From 1994 to 2001, many states cut funds for family planning, enacted laws restricting access to birth control and placed tight controls on sex education, said the institute, a privately funded research group that focuses on sexual health and family issues.

The statewide trends help explain why more than half of the 6 million pregnancies in the United States each year are unintended and offer clues for tackling problems associated with teenage pregnancy and abortion, said researchers who specialize in the field.

"The most powerful and least divisive way to decrease abortion is to reduce unintended pregnancy," said Sarah Brown, director of the nonpartisan National Campaign to Prevent Teen Pregnancy. "If we can make progress reducing unintended pregnancy, we can make enormous progress reducing abortion."

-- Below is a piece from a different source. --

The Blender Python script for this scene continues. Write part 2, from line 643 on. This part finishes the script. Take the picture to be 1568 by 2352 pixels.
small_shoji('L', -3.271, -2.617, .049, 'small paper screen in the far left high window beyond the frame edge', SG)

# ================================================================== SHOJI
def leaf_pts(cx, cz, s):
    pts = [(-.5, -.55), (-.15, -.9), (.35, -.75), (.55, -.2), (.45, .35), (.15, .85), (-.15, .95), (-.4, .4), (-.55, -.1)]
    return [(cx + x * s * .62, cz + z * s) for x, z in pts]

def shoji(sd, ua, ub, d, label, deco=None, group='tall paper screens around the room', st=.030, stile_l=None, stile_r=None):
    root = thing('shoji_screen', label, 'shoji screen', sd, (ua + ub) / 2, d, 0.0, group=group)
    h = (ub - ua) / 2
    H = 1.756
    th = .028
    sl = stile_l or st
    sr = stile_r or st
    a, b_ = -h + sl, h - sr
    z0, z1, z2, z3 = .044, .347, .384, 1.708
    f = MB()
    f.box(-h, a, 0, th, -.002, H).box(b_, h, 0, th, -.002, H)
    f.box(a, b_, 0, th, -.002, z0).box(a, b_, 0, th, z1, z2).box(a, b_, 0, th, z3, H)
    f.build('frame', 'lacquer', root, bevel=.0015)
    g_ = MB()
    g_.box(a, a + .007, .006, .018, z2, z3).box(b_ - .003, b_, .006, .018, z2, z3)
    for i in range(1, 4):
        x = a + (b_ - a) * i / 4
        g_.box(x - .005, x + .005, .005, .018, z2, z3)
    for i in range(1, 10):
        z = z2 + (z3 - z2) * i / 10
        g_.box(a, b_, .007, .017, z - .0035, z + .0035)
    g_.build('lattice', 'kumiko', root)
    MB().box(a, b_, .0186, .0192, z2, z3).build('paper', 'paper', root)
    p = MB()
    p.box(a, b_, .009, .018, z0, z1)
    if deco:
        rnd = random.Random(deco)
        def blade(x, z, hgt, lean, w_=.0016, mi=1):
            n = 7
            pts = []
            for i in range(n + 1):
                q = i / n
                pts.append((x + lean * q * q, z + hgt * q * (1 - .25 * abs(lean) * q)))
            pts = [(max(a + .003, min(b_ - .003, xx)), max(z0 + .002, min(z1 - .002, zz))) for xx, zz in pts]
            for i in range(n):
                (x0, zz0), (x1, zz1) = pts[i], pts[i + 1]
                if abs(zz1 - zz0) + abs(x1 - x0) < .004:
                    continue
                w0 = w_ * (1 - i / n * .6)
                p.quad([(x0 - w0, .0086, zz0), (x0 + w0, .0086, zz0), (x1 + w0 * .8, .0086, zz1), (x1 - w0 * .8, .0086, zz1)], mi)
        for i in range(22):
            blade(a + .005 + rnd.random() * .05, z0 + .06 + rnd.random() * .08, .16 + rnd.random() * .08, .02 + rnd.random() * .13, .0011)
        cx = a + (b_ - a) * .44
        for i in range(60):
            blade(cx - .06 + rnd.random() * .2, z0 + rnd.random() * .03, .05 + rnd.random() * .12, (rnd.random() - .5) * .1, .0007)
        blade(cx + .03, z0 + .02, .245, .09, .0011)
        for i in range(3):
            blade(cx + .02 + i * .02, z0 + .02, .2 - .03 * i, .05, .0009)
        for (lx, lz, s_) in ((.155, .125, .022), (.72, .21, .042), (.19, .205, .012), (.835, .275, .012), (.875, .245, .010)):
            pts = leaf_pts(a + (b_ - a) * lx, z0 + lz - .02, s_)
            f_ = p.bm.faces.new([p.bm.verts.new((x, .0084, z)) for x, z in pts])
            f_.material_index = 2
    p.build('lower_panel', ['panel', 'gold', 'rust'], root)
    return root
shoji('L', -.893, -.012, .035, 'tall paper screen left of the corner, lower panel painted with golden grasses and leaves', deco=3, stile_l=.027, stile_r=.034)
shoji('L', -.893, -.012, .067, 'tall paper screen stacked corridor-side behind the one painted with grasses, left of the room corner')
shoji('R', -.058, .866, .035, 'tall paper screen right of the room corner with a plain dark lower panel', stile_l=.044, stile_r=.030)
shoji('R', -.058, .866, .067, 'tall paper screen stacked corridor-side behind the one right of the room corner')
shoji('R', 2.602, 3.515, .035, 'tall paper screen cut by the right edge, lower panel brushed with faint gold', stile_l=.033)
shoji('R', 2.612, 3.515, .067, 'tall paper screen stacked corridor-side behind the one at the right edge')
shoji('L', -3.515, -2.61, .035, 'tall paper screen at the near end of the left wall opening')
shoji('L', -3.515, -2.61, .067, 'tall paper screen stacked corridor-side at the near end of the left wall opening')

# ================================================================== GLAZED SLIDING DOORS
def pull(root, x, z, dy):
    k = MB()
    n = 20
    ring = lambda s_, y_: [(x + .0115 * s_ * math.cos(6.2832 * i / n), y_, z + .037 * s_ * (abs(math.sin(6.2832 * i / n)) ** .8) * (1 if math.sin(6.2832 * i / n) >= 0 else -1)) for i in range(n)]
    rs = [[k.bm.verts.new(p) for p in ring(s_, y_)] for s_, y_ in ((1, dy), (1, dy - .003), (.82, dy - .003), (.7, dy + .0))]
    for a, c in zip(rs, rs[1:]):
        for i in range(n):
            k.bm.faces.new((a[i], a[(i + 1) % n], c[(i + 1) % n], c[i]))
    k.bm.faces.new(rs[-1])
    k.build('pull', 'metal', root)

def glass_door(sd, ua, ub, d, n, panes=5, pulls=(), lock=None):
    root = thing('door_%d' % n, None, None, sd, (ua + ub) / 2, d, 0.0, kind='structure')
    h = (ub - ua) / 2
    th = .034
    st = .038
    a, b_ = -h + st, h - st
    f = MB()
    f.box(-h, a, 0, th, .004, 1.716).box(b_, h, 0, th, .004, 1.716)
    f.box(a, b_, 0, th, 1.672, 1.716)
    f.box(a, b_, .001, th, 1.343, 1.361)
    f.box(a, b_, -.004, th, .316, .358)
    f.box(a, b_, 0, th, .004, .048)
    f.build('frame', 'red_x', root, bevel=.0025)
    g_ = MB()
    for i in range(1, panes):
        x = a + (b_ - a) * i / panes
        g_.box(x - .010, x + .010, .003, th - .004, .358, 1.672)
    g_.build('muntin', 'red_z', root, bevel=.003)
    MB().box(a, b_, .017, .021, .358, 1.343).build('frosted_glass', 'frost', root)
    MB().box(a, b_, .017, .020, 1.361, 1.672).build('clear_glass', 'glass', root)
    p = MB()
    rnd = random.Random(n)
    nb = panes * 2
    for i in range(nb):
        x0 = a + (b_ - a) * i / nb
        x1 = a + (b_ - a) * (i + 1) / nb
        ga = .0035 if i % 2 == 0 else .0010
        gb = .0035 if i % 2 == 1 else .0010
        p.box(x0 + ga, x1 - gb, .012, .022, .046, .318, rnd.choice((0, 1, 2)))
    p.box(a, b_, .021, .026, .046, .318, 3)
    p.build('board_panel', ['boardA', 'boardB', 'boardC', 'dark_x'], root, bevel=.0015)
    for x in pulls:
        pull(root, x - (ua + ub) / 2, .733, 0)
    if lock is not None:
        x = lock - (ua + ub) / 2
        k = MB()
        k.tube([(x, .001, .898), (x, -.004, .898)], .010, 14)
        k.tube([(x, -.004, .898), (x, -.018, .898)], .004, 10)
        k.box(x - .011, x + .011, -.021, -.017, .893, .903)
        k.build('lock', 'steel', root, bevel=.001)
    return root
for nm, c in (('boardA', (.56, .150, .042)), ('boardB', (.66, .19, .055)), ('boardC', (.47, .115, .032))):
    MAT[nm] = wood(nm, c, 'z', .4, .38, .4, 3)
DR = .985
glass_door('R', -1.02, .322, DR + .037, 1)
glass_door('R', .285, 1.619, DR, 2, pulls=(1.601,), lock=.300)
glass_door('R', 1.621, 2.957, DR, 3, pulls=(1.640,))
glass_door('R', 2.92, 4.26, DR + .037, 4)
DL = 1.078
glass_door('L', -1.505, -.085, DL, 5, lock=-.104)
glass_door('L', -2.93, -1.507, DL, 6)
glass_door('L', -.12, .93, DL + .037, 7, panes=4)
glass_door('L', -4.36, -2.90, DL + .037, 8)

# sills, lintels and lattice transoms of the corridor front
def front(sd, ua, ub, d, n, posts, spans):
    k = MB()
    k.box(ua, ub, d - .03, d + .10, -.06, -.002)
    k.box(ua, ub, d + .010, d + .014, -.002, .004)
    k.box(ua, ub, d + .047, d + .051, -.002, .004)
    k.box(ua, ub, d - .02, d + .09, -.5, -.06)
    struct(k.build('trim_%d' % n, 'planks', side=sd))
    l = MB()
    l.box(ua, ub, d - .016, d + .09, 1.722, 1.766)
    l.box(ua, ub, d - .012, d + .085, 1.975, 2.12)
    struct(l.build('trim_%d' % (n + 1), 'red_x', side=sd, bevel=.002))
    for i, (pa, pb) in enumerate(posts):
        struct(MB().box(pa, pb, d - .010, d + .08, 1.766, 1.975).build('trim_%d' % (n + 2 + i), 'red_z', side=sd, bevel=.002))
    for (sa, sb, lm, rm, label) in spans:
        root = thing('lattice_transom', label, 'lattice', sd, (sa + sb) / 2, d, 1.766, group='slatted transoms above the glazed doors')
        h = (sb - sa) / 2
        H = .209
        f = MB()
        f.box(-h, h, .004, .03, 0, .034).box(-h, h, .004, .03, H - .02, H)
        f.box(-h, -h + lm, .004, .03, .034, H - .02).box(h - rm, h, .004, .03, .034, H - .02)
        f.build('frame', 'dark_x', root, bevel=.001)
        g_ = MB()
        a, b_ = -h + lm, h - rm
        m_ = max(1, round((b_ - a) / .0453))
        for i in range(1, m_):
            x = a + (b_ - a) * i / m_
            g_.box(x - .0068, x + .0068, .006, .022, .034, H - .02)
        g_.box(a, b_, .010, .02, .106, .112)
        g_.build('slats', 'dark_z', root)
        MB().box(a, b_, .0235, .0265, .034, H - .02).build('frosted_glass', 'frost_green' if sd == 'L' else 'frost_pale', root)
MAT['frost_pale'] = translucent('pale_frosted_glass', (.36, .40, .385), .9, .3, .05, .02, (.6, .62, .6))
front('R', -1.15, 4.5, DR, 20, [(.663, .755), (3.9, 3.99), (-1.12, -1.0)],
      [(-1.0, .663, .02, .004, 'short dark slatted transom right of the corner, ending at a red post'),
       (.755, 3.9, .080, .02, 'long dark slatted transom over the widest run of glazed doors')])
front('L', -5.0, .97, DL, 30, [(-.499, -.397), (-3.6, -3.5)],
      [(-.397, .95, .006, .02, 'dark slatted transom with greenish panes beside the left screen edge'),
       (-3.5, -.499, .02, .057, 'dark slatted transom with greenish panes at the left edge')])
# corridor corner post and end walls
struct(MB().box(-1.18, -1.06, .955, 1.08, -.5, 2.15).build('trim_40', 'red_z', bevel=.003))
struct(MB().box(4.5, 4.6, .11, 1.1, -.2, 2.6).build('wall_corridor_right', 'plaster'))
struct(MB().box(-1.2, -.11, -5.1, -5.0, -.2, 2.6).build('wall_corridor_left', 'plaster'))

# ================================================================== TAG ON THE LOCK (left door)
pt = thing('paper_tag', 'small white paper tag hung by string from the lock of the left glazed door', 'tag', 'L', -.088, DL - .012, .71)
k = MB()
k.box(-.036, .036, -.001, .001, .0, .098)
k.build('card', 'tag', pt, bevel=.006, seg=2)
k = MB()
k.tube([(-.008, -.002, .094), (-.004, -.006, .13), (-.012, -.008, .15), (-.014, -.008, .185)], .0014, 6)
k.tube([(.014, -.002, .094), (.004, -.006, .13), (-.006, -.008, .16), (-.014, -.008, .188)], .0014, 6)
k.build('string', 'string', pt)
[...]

Yeah, duh. And yet it needs to be said, especially in our current atmosphere of credulousness when it comes to the causes of unintended pregnancies and what passes for sex education and family planning services in this country, generally.

What's most remarkable to me about this article is that 1) in her headline, Ceci attributes the rise in unintended pregnancies solely to budget cuts, when the institute that did the study clearly also cites restrictive laws and controls on sex ed as contributing factors as well, and 2) Ceci adopts a tone of general befuddlement as to why states would be moving backword in these so-called policymaker goals, when a few well-placed dollars would go far toward solving the problem.

Yeah, huh, Ceci, why would it be that states are placing restrictions on access and education to birth control, especially when those things don't necessarily cost money? Why is that? If I read your article, I would have not fucking clue.

But unlike our president, I read the papers. And unlike you, Ceci, I'm not afraid to say why states are, against their own best interests, enacting laws with consequences that increase unintended pregnancies.

Conservative Christians.

Not to put too fine a point on it, but they are against people fucking. Especially women. They really don't like women fucking - for pleasure, that is. C'mon we've talked about this.

And they have been fairly successful at getting laws passed that attempt to impose their own morality on other people.

Look, abstinence programs do not work. We know this. It does not work to keep teenagers in the dark about birth control. On the Federal level, BushCo is allowed to continue to push these programs as if they do work, and there is no peep from the press.

And the FDA has stalled RU486 for none other but political reasons. The "morning after pill" was denied over-the-counter status for none other but political reasons.

And if you look within the data in the study Ceci cites, you can see the repercussions of these actions.

And yet Ceci can't seem to connect the dots.